アーノルド・ケトルの『「リア王」の人間性』によれば、この作品において“自然(nature)”という語が約100回使われているらしい。


 これを知って、私もこの語をチェックしながら再読したところ、面白いことが分かった。この語に関してはあらゆる学者が注目しており、この語の意味を幾つかにジャンル分けしている人も少なくない。例えばジョン・F・ダンビーは『シェイクスピアの自然の教義』の中で、この語を「恵み深い自然」と「邪悪な自然」に分類している。しかし、この分類は非常に大雑把なものと感じる。そこで私が考えた“Nature”の意味を紹介したい。


 まず第1幕第1場であるが、ここではリアは娘たちに対して、過剰に「自然」を繰り返す。「親の自然な愛情と子としての自然な孝心が合致したところに」というように。この1文からもわかることだが、明らかに「自然」の使い方が不自然である。

 この語がなくても、文は成立するのに、リアはあえて「自然」を繰り返している。また、フランス王に対して「自然の女神さえわが子と認めるのを恥じる不人情者(コーディーリアのこと)より、もっとましな女人をおさがしくだされい。」という。

 この点などからもわかるように、リアは主に(特に前半では)娘に対してや、娘に関する話題を述べるときに、この語を口にする傾向にある。ここからも、リア親子が「自然な」親子関係を結べていないこと、「自然な」愛情の受け渡しが出来ていないことが読み取れる。なぜなら、前述したような数量的価値などを排除した無償の愛が存在していれば、それが「自然」であるのだから、わざわざ「自然」と言う必要はないからである。またここで、リアはもう一つ間違った概念を抱いている。リアは、娘が自分を何よりも一番に愛することを「自然」と思っている。だからコーディーリアの言う「結婚による夫への愛」を認められないのである。

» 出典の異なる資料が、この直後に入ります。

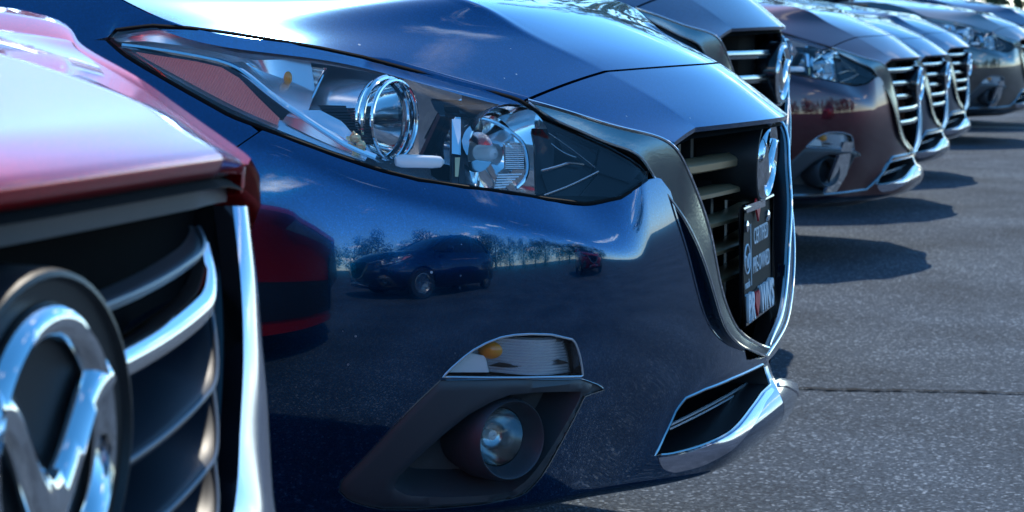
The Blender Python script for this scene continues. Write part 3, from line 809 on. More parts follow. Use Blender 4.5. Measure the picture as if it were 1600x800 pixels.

 対照的に、これらのことが理解できているフランス王は「(コーディーリアの罪は)不自然極まるものに相違なく」とリアに返しているのも面白い。


 また第1幕第2場で、エドマンドが登場した時の台詞は「自然よ、あんたこそ、俺の女神だ。あんたの掟にだけは従う。」である。ここで疑問に感じるのは、庶子として「不自然」に生まれたエドマンドは、本来「自然」を一番憎んでもおかしくない存在である、ということだ。しかし彼は、自分の不自然な生まれを受け入れたうえで「嫡子にとって代わって上になる」ことを切望する。 

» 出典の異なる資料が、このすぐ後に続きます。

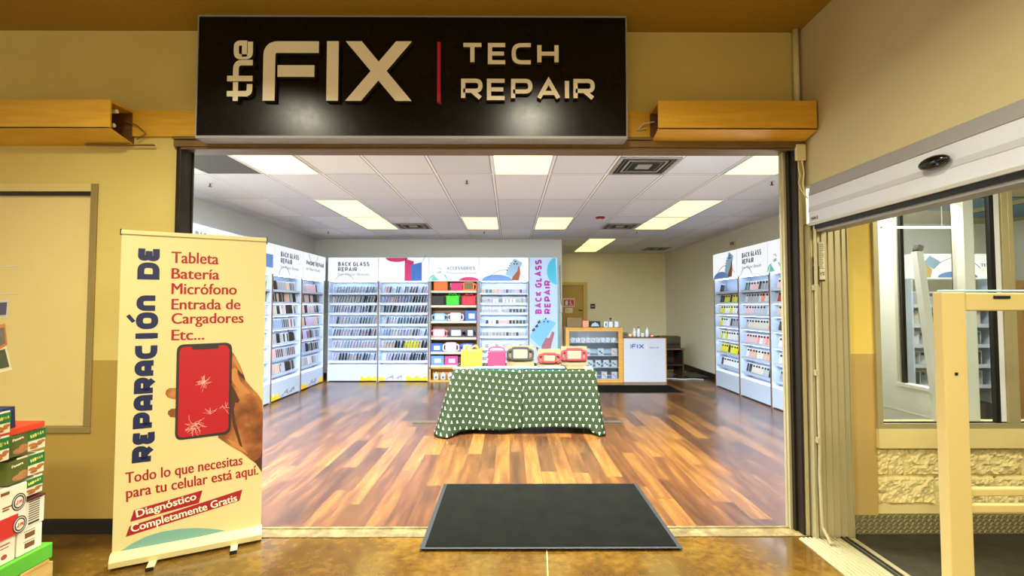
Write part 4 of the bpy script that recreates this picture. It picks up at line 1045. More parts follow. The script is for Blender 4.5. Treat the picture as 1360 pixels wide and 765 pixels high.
r_l3 = rack('display_rack', 'lit display rack on the left wall next to the back corner', (-3.68, 8.40, 0), PI / 2, 1.02, 'repair', yellow=[(.0, .28, 'y'), (.35, .7, 't'), (.78, 1.0, 'y')])
r_b1 = rack('display_rack', 'lit display rack on the back wall, leftmost, headed back glass repair', (XS[0], FYB, 0), 0, XS[1] - XS[0], 'back', yellow=[(.66, .98, 'y')])
r_b2 = rack('display_rack', 'lit display rack on the back wall, second, with magenta and blue header', (XS[1], FYB, 0), 0, XS[2] - XS[1], 'fold', yellow=[(.02, .14, 'y'), (.12, .52, 't'), (.56, .98, 'y')])
SHA = [1.80, 1.51, 1.20, .875, .59, .33]
r_b3 = rack('display_rack', 'brown backed rack of tablet cases on the back wall headed accessories', (XS[2], FYB, 0), 0, XS[3] - XS[2], 'acc', back=M_BROWN, base='', shelves=[], lite=False)
r_b4 = rack('display_rack', 'lit display rack of small packs on the back wall under a phone picture', (XS[3], FYB, 0), 0, XS[4] - XS[3], 'phone')
r_r1 = rack('display_rack', 'lit display rack on the right wall, farthest, under a phone picture', (3.87, 8.94, 0), -PI / 2, .94, 'phone')
r_r2 = rack('display_rack', 'lit display rack on the right wall, middle, headed back glass repair', (3.87, 8.0, 0), -PI / 2, .96, 'back')
r_r3 = rack('display_rack', 'lit display rack on the right wall, nearest, cut off by the jamb', (3.87, 7.04, 0), -PI / 2, .96, 'acc')
# rack of tablet cases: white shelves, side cheeks, wooden cubby at the bottom
WA = XS[3] - XS[2]
for z in SHA:
    s_ = MB(); s_.box((.06, -.02, z - .02), (WA - .06, .21, z)); s_.box((.05, -.05, z - .045), (WA - .05, -.02, z - .0)); s_.build('shelf', mat('cream shelf', '#c4bdae', .5), r_b3)
MB().box((.022, 0, .05), (.05, .2, ZH0)).box((WA - .05, 0, .05), (WA - .022, .2, ZH0)).build('cheek', M_BROWN, r_b3)
cb = MB(); cb.box((.022, -.03, .0), (WA - .022, .2, .03)); cb.box((.022, -.03, .03), (.05, .2, .285)); cb.box((WA - .05, -.03, .03), (WA - .022, .2, .285)); cb.box((.022, -.03, .255), (WA - .022, .2, .285)); cb.box((.05, .17, .03), (WA - .05, .2, .255))
cb.build('wooden_cubby', M_OAK2, r_b3)
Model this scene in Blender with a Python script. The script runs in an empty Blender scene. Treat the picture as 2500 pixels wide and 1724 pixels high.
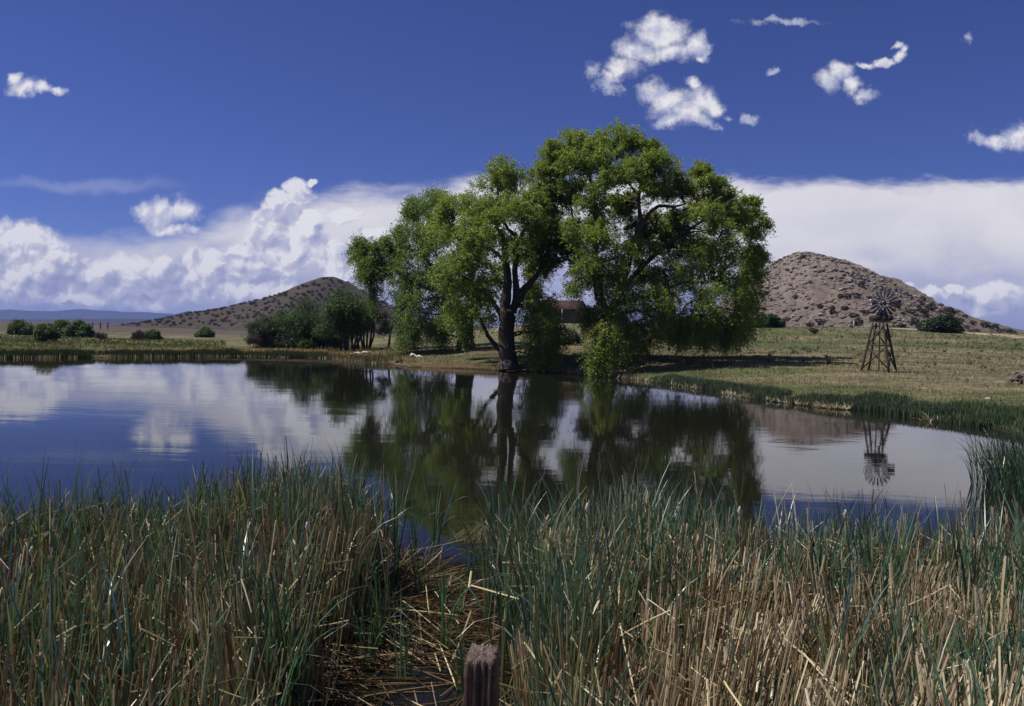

 一方、彼の父グロスターは「自然の学問」、「人の世の自然」、「自然の正道」というような、「一般論としての自然」や「環境としての自然(現象)」としての意味で「自然」という語を使用している。また、エドマンドが父グロスターの人間性を批判している台詞の中で、以下のように述べている部分がある。

「(グロスターは)運が向かなくなると、いや、大抵は自業自得にすぎないのに、災いを太陽や月や星のせいにする。悪党になるのは大自然の必然・・・(略)、といった塩梅だ。」

 この台詞はグロスターの欠点を端的に表している。つまり、悪党(もしくは悪党の思想)を生み出す必然性を、自然現象一般に還元してしまっているのだ。

 エドマンドが庶子であるコンプレックスをもち、エドガーに罪をなすりつけてしまうのは、元はと言えばグロスターの子に対する無関心に起因するのだが、グロスターはその無関心自体自覚することなく、自然現象一般に解消してしまうのだ。彼はエドマンドを信用し、遂には両目をも失ってしまう。 


 リアは本物の愛を知ることと引き換えに理性を失い、狂気に陥った。一方、グロスターは盲目になることでエドガーに対する信頼を取り戻す。第4幕第1場でグロスターは「目が見えていた時には、つまずいたものだ。今はよくものが見える。(略)可愛い倅エドガー、おまえは欺かれた父の怒りの餌食だった。命ながらえおまえに触れてみる事さえできたなら、わしは両の眼を取り戻した、と言おう。」という。文字通り、リアとグロスターは「真実だけを持参金にする」(第1幕第1場のリアのコーディーリアに対する台詞)形となったのである。ここでも、この二人の劇的対位法は秀逸な形で表れている。


(2)名無したち・コーディーリアの名前の意味


 名前に関して触れておく。道化に名前がない事は前述した。他にも侍医・隊長・紳士・伝令には名前がないが、彼らは誰かに与えられた仕事をこなしているにすぎない。つまり、その命令を下した人物の意思を反映させているから、わざわざ名前が付いていないのである。故に彼らの言動をみる際、彼ら個人の意見として捉えるのではなく、彼らの背後にある人物の思想だ、と捉えるのが妥当であろう。


 最後にコーディーリア(cordelia)の名前について、渋谷治美が『リア王と疎外』の中で示した考えを紹介したい。“Cor”はラテン語で「心、理解」、“de”は「~から」、“lia”は“Lear”に通ずるとしている。つまり彼女の名前の意味は「父王リアの心」である。